Article ID | Journal | Published Year | Pages | File Type |
---|---|---|---|---|
300805 | Renewable Energy | 2012 | 10 Pages |
Qualitative and theoretical literature indicates public policies as a major driver in the development of renewables. This paper empirically tests this claim, within a context of several drivers of renewables, by focusing on a large panel of European countries. Given the presence of heteroskedasticity and contemporaneous correlation resulting from the uniformity of public policies supporting renewables, we use a Panel Corrected Standard Errors estimator. Results are consistent with the usual drivers indicated by the literature and they give empirical support to the notion that public policy measures contribute, as a whole or disaggregated, to wider use of renewables. Specifically, policies of incentives/subsidies (including feed-in tariffs) and policy processes prove to be significant drivers of improved RE use. We show that the usual panel data estimators, random effects and fixed effects, are inefficient and lead to the erroneous exclusion of these policies as renewables’ drivers.

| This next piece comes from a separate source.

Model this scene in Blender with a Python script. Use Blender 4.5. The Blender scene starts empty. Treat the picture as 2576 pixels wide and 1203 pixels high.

► The impact of public policies on the deployment of renewable energy was examined. ► The random and fixed effects with Panel Corrected Standard Errors estimators were confronted. ► Both random and fixed estimators proved inefficient under contemporaneous correlation. ► Incentive/subsidy policies and policy processes have been effective in fostering renewables. ► The lobbying effect delays renewables and a continuous strategy for renewables is required.